A PC way to keep watchdogs at bay

UK scholars placate bureaucrats with the right phrases, book claims. Melanie Newman reports

March 19, 2009

UK academics have adopted "politically correct" language to hide their insincerity when dealing with quangos and regulatory bodies, according to a new book.

Political Correctness and Higher Education by John Lea, lecturer in the Learning and Teaching Enhancement Unit at Canterbury Christ Church University, analysed the use of politically correct language in US and UK universities.

In the US, such phrases were used in relation to codes of speech, the promotion of multicultural curriculums and in defence of affirmative action, he found.

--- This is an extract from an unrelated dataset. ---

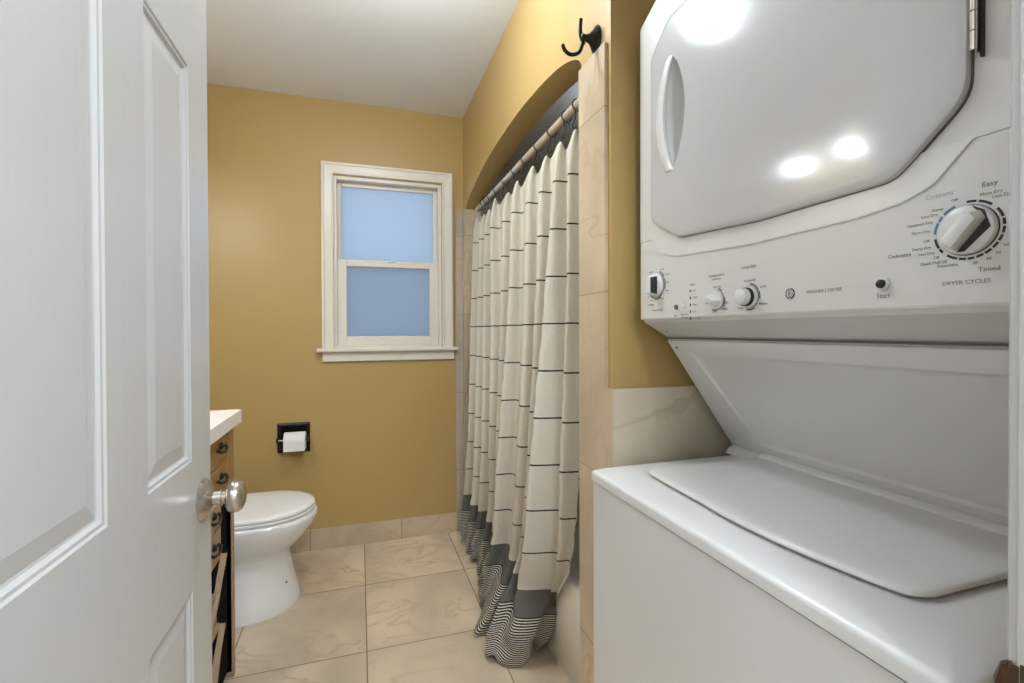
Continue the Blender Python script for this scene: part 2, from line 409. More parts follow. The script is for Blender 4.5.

But in the UK, politically correct language was more widely employed in the "lip service" academics pay to bureaucrats.

"The US preoccupation is about speech codes, whether you use the word 'chairman' or 'chairperson'," Mr Lea told Times Higher Education. "In the UK, it is about coded speech - academics are learning to ... communicate using certain terms during a Quality Assurance Agency visit, for example.

"You don't believe what you are saying, but you toe the party line so that you are left alone."

He added: "Some of my colleagues think that learning outcomes are a waste of time, but (this is) very rarely discussed or challenged formally. It has become politically incorrect to question them."

The book suggests that forms of political correctness in the UK are more in keeping with the traditional roots of the term than US usage.

"In concrete terms, one might see the contemporary plethora of educational quangos as the means by which the state's educational orthodoxies are ... policed," Mr Lea said.

Quangos establish such orthodoxies by consulting academics then ignoring their comments, he added.

Mr Lea chairs the Post-16 Committee of the Universities' Council for the Education of Teachers. "At the end of a consultation, you often do not feel your view has been taken seriously, but you are told: 'We consulted with you.'"

In his foreword to the book, Jonathan Zimmerman, professor of educational history at New York University, said: "In the UK, (political correctness) is disseminated by an intimidating array of quasi-state agencies with bland bureaucratic names, (such as) the Learning and Skills Council ... compared with their British brethren, American universities enjoy an extraordinary degree of independence."

Some UK universities do provide guidance on "preferred language" similar to speech codes in the US. A University of Sheffield guide recommends that staff avoid phrases such as "manpower", "workmanlike", "taxman", "headmaster or headmistress" or "epileptic".